Celuy qui apprend a jouer doit prendre garde entre autres choses de ne point faire
de grimaces. Il est si facile de contracter ces mauvaises habitudes, qu'a moins d'y apporter
un soin tres particulier, les plus habiles s'y engagent sans s'en appercevoir, et d'une
manière a ne pouvoir jamais s'en défaire. Les uns retiennent leur respiration, les autres se mordent, ou
remuent les levres. celuy-la bat extravagamment du pied, celuy cy tourne tout le corps
avec une violence et une agitation extreme. Enfin j'en ay vu faire a des gens de si terribles,
que je demanday une fois a l'un d'eux, que j'etais allé entendre, comme s'appellait son démon, tant les
contorsions m'effrayèrent. Une dame que j'y avais accompagnée me répondit : Musette. Et aussitot,
me retirant, je promis a cet épouvantable joueur de luy envoyer un exorciste en ma place.

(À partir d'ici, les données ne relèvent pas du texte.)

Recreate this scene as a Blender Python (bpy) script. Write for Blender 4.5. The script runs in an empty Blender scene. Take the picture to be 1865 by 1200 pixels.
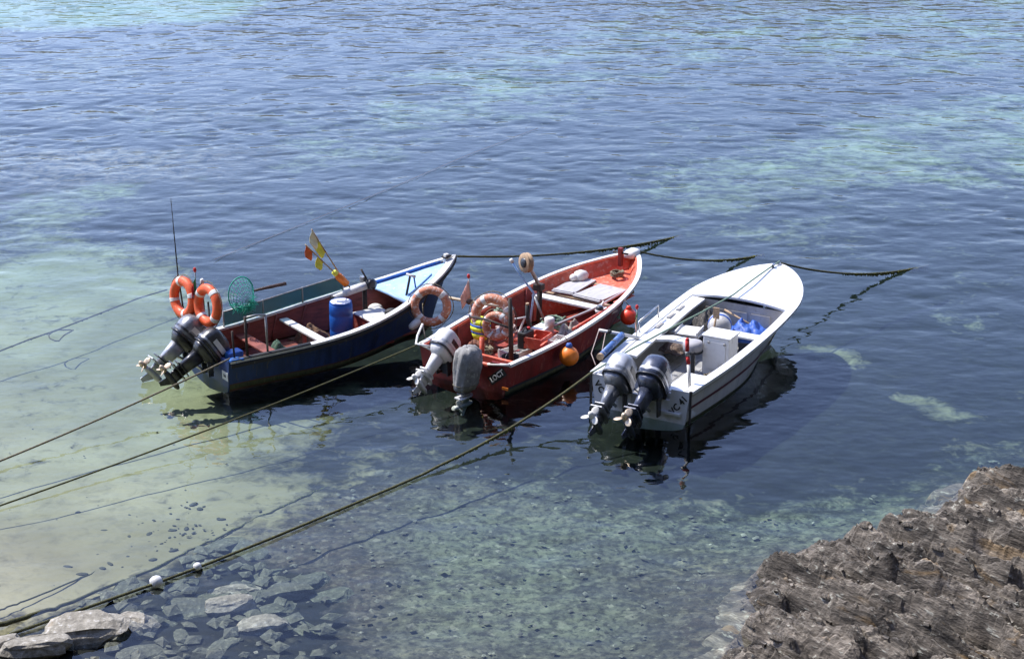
import bpy, bmesh, math, random
import numpy as np
from mathutils import Vector, Matrix

# ------------------------------------------------------------------ camera, sky, sun, exposure
SC = bpy.context.scene
COL = SC.collection
cam_d = bpy.data.cameras.new('camera'); cam = bpy.data.objects.new('camera', cam_d); COL.objects.link(cam)
cam.location = (0, 0, 10.7); cam.rotation_euler = (math.radians(90 - 19.5), 0, 0)
cam_d.sensor_width = 36; cam_d.lens = 36 * 3200 / 1865
cam_d.clip_start = 0.1; cam_d.clip_end = 2000
SC.camera = cam

SUN_TO = Vector((-0.66, 0.40, 1.10)).normalized()          # towards the sun: left, behind the boats, high
SUN_EL = math.asin(SUN_TO.z); SUN_AZ = math.atan2(SUN_TO.x, SUN_TO.y)
world = bpy.data.worlds.new('World'); SC.world = world; world.use_nodes = True
wn = world.node_tree.nodes; wl = world.node_tree.links
sky_n = wn.new('ShaderNodeTexSky'); sky_n.sky_type = 'NISHITA'; sky_n.sun_disc = False
sky_n.sun_elevation = SUN_EL; sky_n.sun_rotation = SUN_AZ; sky_n.altitude = 0
sky_n.air_density = 1.0; sky_n.dust_density = 0.35; sky_n.ozone_density = 3.5
wn['Background'].inputs[1].default_value = 0.15
wt = wn.new('ShaderNodeMix'); wt.data_type = 'RGBA'; wt.blend_type = 'MULTIPLY'; wt.inputs[0].default_value = 1.0
wt.inputs[7].default_value = (1.09, .945, 1.03, 1)                  # the photograph's cool violet white balance
wl.new(sky_n.outputs[0], wt.inputs[6]); wl.new(wt.outputs[2], wn['Background'].inputs[0])

sun_d = bpy.data.lights.new('sun', 'SUN'); sun_d.energy = 3.0; sun_d.angle = math.radians(0.53); sun_d.color = (1.0, 0.955, 0.88)
sun = bpy.data.objects.new('sun', sun_d); COL.objects.link(sun)
sun.rotation_euler = (-SUN_TO).to_track_quat('-Z', 'Y').to_euler(); sun.location = (-20, 30, 40)

SC.view_settings.view_transform = 'Standard'; SC.view_settings.look = 'None'
SC.view_settings.exposure = 1.08; SC.view_settings.gamma = 1.0
SC.cycles.use_denoising = True
SC.cycles.max_bounces = 6; SC.cycles.diffuse_bounces = 2; SC.cycles.glossy_bounces = 3; SC.cycles.volume_bounces = 0; SC.cycles.transparent_max_bounces = 24
SC.cycles.sample_clamp_indirect = 6.0
SC.cycles.caustics_reflective = False; SC.cycles.caustics_refractive = False

random.seed(7)

# ------------------------------------------------------------------ numpy noise
def _hash(ix, iy, seed):
    h = (ix.astype(np.int64) * 374761393 + iy.astype(np.int64) * 668265263 + seed * 974634777) & 0xffffffff
    h = ((h ^ (h >> 13)) * 1274126177) & 0xffffffff
    return ((h ^ (h >> 16)) & 0xffff) / 65535.0
def vnoise(x, y, seed=0):
    x = np.asarray(x, float); y = np.asarray(y, float)
    ix = np.floor(x); iy = np.floor(y); fx = x - ix; fy = y - iy
    ux = fx * fx * fx * (fx * (fx * 6 - 15) + 10); uy = fy * fy * fy * (fy * (fy * 6 - 15) + 10)
    a = _hash(ix, iy, seed); b = _hash(ix + 1, iy, seed); c = _hash(ix, iy + 1, seed); d = _hash(ix + 1, iy + 1, seed)
    return a + (b - a) * ux + (c - a) * uy + (a - b - c + d) * ux * uy
def fbm(x, y, seed=0, oct=4, gain=.5):
    s = 0; a = 1; t = 0
    for o in range(oct):
        s = s + a * vnoise(x * 2 ** o + 17.3 * o, y * 2 ** o - 9.1 * o, seed + o); t += a; a *= gain
    return s / t
def sdist(px, py, poly):
    """signed distance to a polygon, positive inside"""
    P = np.array(poly, float); d = np.full(px.shape, 1e9); ins = np.zeros(px.shape, bool)
    for i in range(len(P)):
        a = P[i]; b = P[(i + 1) % len(P)]; e = b - a
        t = np.clip(((px - a[0]) * e[0] + (py - a[1]) * e[1]) / max((e * e).sum(), 1e-9), 0, 1)
        d = np.minimum(d, np.hypot(px - a[0] - t * e[0], py - a[1] - t * e[1]))
        if a[1] != b[1]:
            c = ((a[1] > py) != (b[1] > py)) & (px < (b[0] - a[0]) * (py - a[1]) / (b[1] - a[1]) + a[0])
            ins ^= c
    return np.where(ins, d, -d)
def smooth(a, b, x):
    t = np.clip((x - a) / (b - a), 0, 1); return t * t * (3 - 2 * t)

# ------------------------------------------------------------------ node helpers
def new_mat(name):
    m = bpy.data.materials.new(name); m.use_nodes = True
    nt = m.node_tree; nt.nodes.clear()
    out = nt.nodes.new('ShaderNodeOutputMaterial')
    return m, nt, out
def N(nt, typ, **kw):
    n = nt.nodes.new(typ)
    for k, v in kw.items():
        if k == 'inp':
            for kk, vv in v.items(): n.inputs[kk].default_value = vv
        else: setattr(n, k, v)
    return n
def ramp(nt, stops, fac=None, mode='LINEAR'):
    r = nt.nodes.new('ShaderNodeValToRGB'); r.color_ramp.interpolation = mode
    e = r.color_ramp.elements
    while len(e) < len(stops): e.new(0.5)
    for i, (p, c) in enumerate(stops):
        e[i].position = p; e[i].color = (c, c, c, 1) if isinstance(c, (int, float)) else (*c, 1)
    if fac is not None: nt.links.new(fac, r.inputs[0])
    return r
def mixc(nt, fac, a, b, blend='MIX'):
    m = nt.nodes.new('ShaderNodeMix'); m.data_type = 'RGBA'; m.blend_type = blend
    for sock, v in ((m.inputs[0], fac), (m.inputs[6], a), (m.inputs[7], b)):
        if hasattr(v, 'is_linked'): nt.links.new(v, sock)
        elif isinstance(v, (int, float)): sock.default_value = v
        else: sock.default_value = (*v, 1)
    return m.outputs[2]
def math_n(nt, op, a, b=None, clamp=False):
    if op == 'MULTIPLY_ADD':                                        # a*b + .4, kept between 0 and 1
        return math_n(nt, 'ADD', math_n(nt, 'MULTIPLY', a, b), .4, True)
    m = nt.nodes.new('ShaderNodeMath'); m.operation = op; m.use_clamp = clamp
    for i, v in enumerate((a, b)):
        if v is None: continue
        if hasattr(v, 'is_linked'): nt.links.new(v, m.inputs[i])
        else: m.inputs[i].default_value = v
    return m.outputs[0]
def coords(nt, kind='Object', scale=(1, 1, 1), rot=(0, 0, 0), vt='POINT'):
    tc = nt.nodes.new('ShaderNodeTexCoord'); mp = nt.nodes.new('ShaderNodeMapping'); mp.vector_type = vt
    mp.inputs['Scale'].default_value = scale; mp.inputs['Rotation'].default_value = rot
    nt.links.new(tc.outputs[kind], mp.inputs['Vector']); return mp.outputs[0]
def noise_n(nt, vec, scale, detail=3, rough=.5, dist=0.0):
    n = N(nt, 'ShaderNodeTexNoise', inp={'Scale': scale, 'Detail': detail, 'Roughness': rough, 'Distortion': dist})
    nt.links.new(vec, n.inputs['Vector']); return n.outputs[0]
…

Il n'y a rien de si ridicule ny de si incommode que ces mouvements irreguliers du corps, qui fatiguent
ceux qui entendent jouer, plus que l'harmonie de l'instrument dont on joue, ne les divertit.
C'est pourquoi il faut s'étudier a ne point tomber dans ce défaut, ce qui sera tres facile,
pourveu qu'on s'y applique de bonne heure, et que dez le commencement on détruise les causes
de ces habitudes.
Elles naissent ordinairement de deux sources. La première, qui est la plus forte et la plus dangeureuse, est
l'impatience d'apprendre, et la précipitation dans l'étude. L'esprit concoit plus promptement
ce qu'il faut faire , que les doigts ne le peuvent exécuter, et comme il ne se sent pas obey avec
la meme vitesse qu'il commande, il s'en prend a tout le corps , et s'explique par les grimaces
qu'il luy fait faire. Or le grand secret de s'en excepter, c'est d'étudier fort doucement,
et de donner temps a l'habitude de prendre racine sans la forcer. On peut meme jouer souvent
devant des miroirs. La representation naive de nos défauts nous en corrige d'ordinaire avec
plus de succès que les plus forts raisonnements.
L'autre cause des grimaces vient de l'emportement du joueur, qui se ravit luy meme, et qui s'entousiasme de sa
propre harmonie. Celles-cy ne sont pas si defectueuses que les autres, elles ne
consistent qu'en quelques coups de teste, et quelques battements de pied, qui semblent marquer
la mesure, et qui tirent plutost sur le geste qui exprime l'admiration que sur la grimace. Aussi elles ne sont
pas si difficiles a deraciner que les autres: car il est rare qu'on se guerisse de celles-la, au lieu que ceux
qui font celles-cy en sont tellement les maitres, qu'ils peuvent cesser de les faire quand il
leur plait. Il est beaucoup plus avantageux d'estre tout a fait exept des unes et des autres,
parcequ'autrement on déplait a ceux devant qui l'on joue, et a la fin on court le risque
de se dégouter soy-meme."
D'après : Borjon de scellery - méthode de musette.